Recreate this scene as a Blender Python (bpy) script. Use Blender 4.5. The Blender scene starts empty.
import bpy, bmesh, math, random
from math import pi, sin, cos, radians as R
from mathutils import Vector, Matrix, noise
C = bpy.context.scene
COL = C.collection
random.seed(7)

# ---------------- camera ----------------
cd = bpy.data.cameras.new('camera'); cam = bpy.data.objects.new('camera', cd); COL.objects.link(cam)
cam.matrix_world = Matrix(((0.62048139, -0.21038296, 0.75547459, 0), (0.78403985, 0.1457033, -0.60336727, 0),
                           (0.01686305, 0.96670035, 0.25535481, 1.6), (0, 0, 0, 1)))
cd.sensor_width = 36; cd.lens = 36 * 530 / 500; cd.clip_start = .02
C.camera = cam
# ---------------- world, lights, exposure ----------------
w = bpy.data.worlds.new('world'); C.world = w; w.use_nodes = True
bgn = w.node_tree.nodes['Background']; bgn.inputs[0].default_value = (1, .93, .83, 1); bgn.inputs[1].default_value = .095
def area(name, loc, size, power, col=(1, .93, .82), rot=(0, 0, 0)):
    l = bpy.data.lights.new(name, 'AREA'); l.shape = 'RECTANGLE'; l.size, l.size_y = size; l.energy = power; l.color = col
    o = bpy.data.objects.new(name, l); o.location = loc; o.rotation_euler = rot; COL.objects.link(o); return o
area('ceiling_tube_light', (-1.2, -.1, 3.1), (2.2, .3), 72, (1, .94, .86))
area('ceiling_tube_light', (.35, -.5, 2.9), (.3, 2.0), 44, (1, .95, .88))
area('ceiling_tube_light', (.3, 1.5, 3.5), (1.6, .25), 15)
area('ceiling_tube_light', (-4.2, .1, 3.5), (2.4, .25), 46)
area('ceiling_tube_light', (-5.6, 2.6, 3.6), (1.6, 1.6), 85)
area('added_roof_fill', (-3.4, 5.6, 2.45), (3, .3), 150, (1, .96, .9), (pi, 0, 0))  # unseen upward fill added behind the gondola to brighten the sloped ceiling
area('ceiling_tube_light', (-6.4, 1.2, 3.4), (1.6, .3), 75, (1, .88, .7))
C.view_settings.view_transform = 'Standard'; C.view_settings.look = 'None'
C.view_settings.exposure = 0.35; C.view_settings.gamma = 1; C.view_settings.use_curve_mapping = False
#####
▶ [GOAL] Print, please, the lines from the first line of the material through the line that contains "random.seed(7)", exactly as written and with nothing added.

▶ [THE RESULT]
Recreate this scene as a Blender Python (bpy) script. Use Blender 4.5. The Blender scene starts empty.
import bpy, bmesh, math, random
from math import pi, sin, cos, radians as R
from mathutils import Vector, Matrix, noise
C = bpy.context.scene
COL = C.collection
random.seed(7)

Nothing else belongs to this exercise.